Studies Draw Positive Conclusions about Consumer Arbitration

The Current State of Consumer Arbitration authors Sarah Rudolph Cole and Theodore Frank take a look at empirical evidence on consumer arbitration in the Fall issue of the ABA Dispute Resolution Magazine. After analyzing the Public Citizen report and evidence collected in California and elsewhere, they conclude that claims that arbitration is inherently unfair to consumers are overstated. Data, in fact, reveals different, and more positive, conclusions about the state of consumer arbitration.

National Arbitration Forum Blog readers may know Professor Cole from her work at the ADR Profs Blog; she is on the faculty at Moritz College of Law at Ohio State University. Mr. Frank blogs at Overlawyered.com and Point of Law; he is also a resident fellow at the American Enterprise Institute for Public Policy Research.

The authors' conclusions based upon empirical evidence analyzed in the The Current State of Consumer Arbitration:

Notably, they debunk the myth that businesses win at a "stunning" rate when debt collection cases are arbitrated.

"In a collections case, the consumer is the defendant. Typically, there is no question that the consumer owes the debt to the credit card issuer. In mediation, the consumer admits the debt and then typically works out a payment plan with the issuer. In arbitration, though, the debtor will lose, because he owes the debt. In such situations, all an arbitrator can do is enter an award against the debtor. Thus, the win-loss record for consumers in these cases is not cause for concern. Moreover, it mirrors consumer success, or, more aptly, lack thereof, in court collection cases."
They also address the "lop off" factor that was brought to light by the Navigant study. In many of the cases where the business entity prevailed in arbitration, the arbitrator protected the consumer from overreaching claims by awarding less than the full amount requested.

"Moreover, even in the cases where Public Citizen identifies the business as the prevailing party, the con­sumer was frequently successful in reducing the amount the business sought. Consumers won reductions in 37.4 percent of the cases that went to hearing, with a median reduction of $824."
This effect is even more compelling in arbitration cases where the consumer party does not respond to contest the claims, because arbitration provides more protection than the consumers would typically receive in a default judgment proceeding in court.
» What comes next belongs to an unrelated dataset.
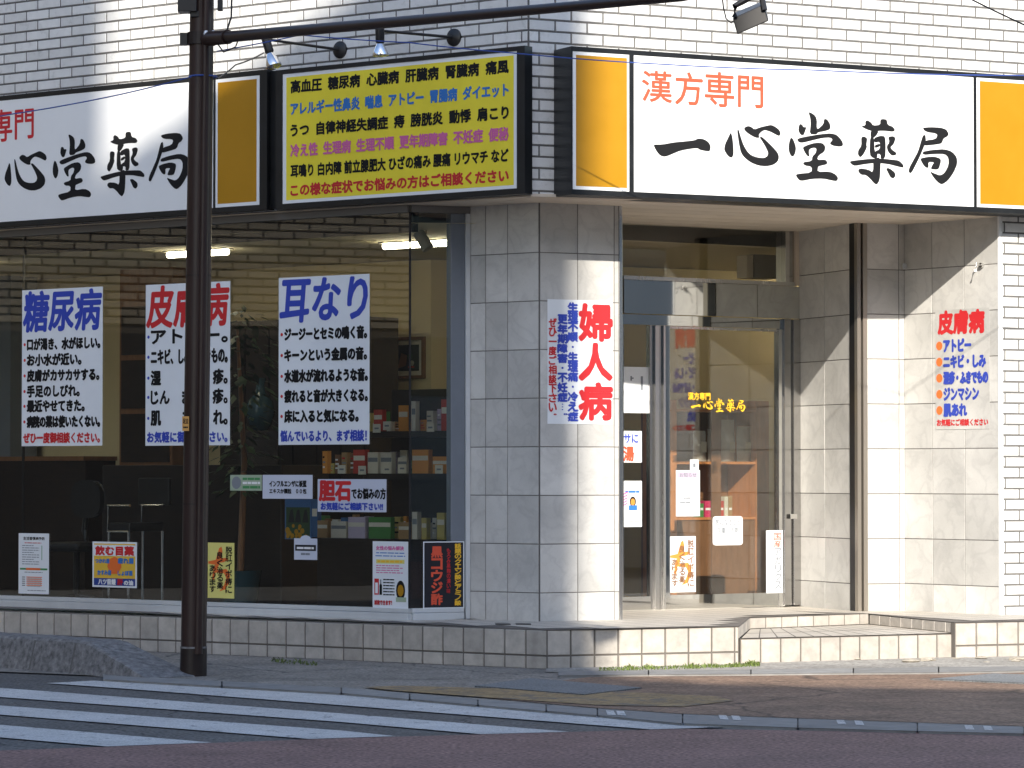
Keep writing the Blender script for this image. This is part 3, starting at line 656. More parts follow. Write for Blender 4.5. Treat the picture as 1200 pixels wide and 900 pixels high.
b = MB(); b.slab(DP, ds(728.5), ds(935.8), 0.27, dz(713.3), -0.12, 0.06, 'steel'); b.build('threshold', ent)

# ---------------------------------------------------------------- room behind the glass
inner = [GL.pt(wl, 0, -.07), GL.pt(GL.s(478), 0, -.07), PL.pt(-.3, 0, -.3), PR.pt(.4, 0, -.5), DP.pt(0, 0, -.12), DP.pt(DW, 0, -.12), Vector((4.6, 28.6, 0)), Vector((4.6, 33.5, 0)), Vector((-10, 36.5, 0))]
def poly_at(z): return [Vector((p.x, p.y, z)) for p in inner]
b = MB(); q = poly_at(3.30); b.mesh(q, tessellate_polygon([q]), 'ceiling'); b.build('room_ceiling', bld)
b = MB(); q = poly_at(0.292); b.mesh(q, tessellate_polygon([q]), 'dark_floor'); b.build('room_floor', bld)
BW = GL.off(-3.4)         # back wall of the shop, parallel to the window
b = MB(); b.slab(BW, BW.s(-320) - 1, BW.s(505), 0.293, 3.29, -0.1, 0, 'cream')
bw_end = BW.pt(BW.s(505), 0); SWL = between(bw_end, Vector((4.55, 32.6, 0)))
b.slab(SWL, 0.002, 6.5, 0.293, 3.29, -0.1, 0, 'cream')
b.slab(Plane((4.6, 28.0), (0, -1)), -6, 0.1, 0.293, 3.29, -0.1, 0, 'cream')
b.build('room_wall', bld)
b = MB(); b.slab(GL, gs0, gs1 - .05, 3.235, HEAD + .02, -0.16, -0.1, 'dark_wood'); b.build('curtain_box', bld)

# ================================================================== SIGNS ON THE FACADE
def empty_thing(name, P, s, z, label, cat, group=None): return thing(name, P.pt(s, z), label, cat, group)
# right: the long white name sign
sg = thing('shop_sign', RW.pt(RW.s(670), 3.47), 'long white shop sign with black brush name and red heading over the entrance', 'sign')
zt, zwt, zwb, zb = SR.z(900, 69.2), SR.z(900, 74.7), SR.z(900, 231.8), SR.z(900, 237.7)
x = SR.s
b = MB(); b.slab(RW, x(670), x(1320), zb, zt, 0.01, 0.28, 'black')
for a, c in ((670, 671.3), (738, 743.2), (1142.6, 1145.8), (1316, 1320)): b.slab(RW, x(a), x(c), zb, zt, 0.2805, 0.287, 'black')
b.slab(RW, x(671.3) + .001, x(1316) - .001, zwt, zt, 0.2805, 0.2865, 'black'); b.slab(RW, x(671.3) + .001, x(1316) - .001, zb, zwb, 0.2805, 0.2865, 'black')
b.build('case', sg)
b = MB(); b.slab(RW, x(743.3), x(1142.5), zwb + .001, zwt - .001, 0.2803, 0.284, 'sign_white'); b.build('name_panel', sg)
for a, c, bl, br in ((671.4, 737.9, 4, 2.6), (1145.9, 1315.9, 4, 3)):
    b = MB(); b.slab(RW, x(a), x(c), zwb + .001, zwt - .001, 0.2803, 0.284, 'sign_white'); b.slab(RW, x(a + bl), x(c - br), zwb + .026, zwt - .026, 0.2841, 0.285, 'sign_orange'); b.build('amber_panel', sg)
sh = Sheet(RW, x(743.3), x(1142.5), zwb, zwt, 0.284)
brush(sh, ['ichi', 'kokoro', 'do', 'yaku', 'kyoku'], lambda s: s, lambda z: z, 'ink_black')
RED4 = [('漢', 753, 788, 83.5, 119.5), ('方', 792, 824, 85, 123), ('専', 827, 861, 85, 125), ('門', 866, 895, 89.5, 126)]
redsz = []
for ch, a, c, yt, yb in RED4:
    P = SR; m_ = (a + c) / 2; redsz.append((ch, P.s(a), P.s(c), P.z(m_, yb), P.z(m_, yt)))
def put(sh, ch, s0, s1, z0, z1, ink, bold=0.0, ring=1):
    W, H = sh.s1 - sh.s0, sh.z1 - sh.z0
    sh.text(ch, (s0 - sh.s0) / W, (s1 - sh.s0) / W, (z0 - sh.z0) / H, (z1 - sh.z0) / H, ink, bold, ring)
for ch, a, c, z0, z1 in redsz: put(sh, ch, a, c, z0, z1, 'ink_vermilion', 0.004)
sh.mb.build('lettering', sg)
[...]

"More impressive, in 3,632 of the 16,054 cases where there was no hearing because the respondent defaulted, the arbitrator refused to award the entire amount the business requested. The median reduc­tion for consumers was $599. This may be because "[i]n cases administered under the NAF Code of Procedure, the arbitrator considers all evidence, whether or not there is a response to the claim." This added layer of protection is unavailable to consumers in civil litigation, where default judgments are entered on sums certain without consider­ation of the underlying evidence. The average consumer thus comes out ahead in arbitration, compared to court."
The authors conclude by noting the "one-sided media coverage" that accompanied the Public Citizen report criticizing consumer arbitration: "One hopes that the Navigant refutation of Public Citizen's misleading numbers will garner the same publicity."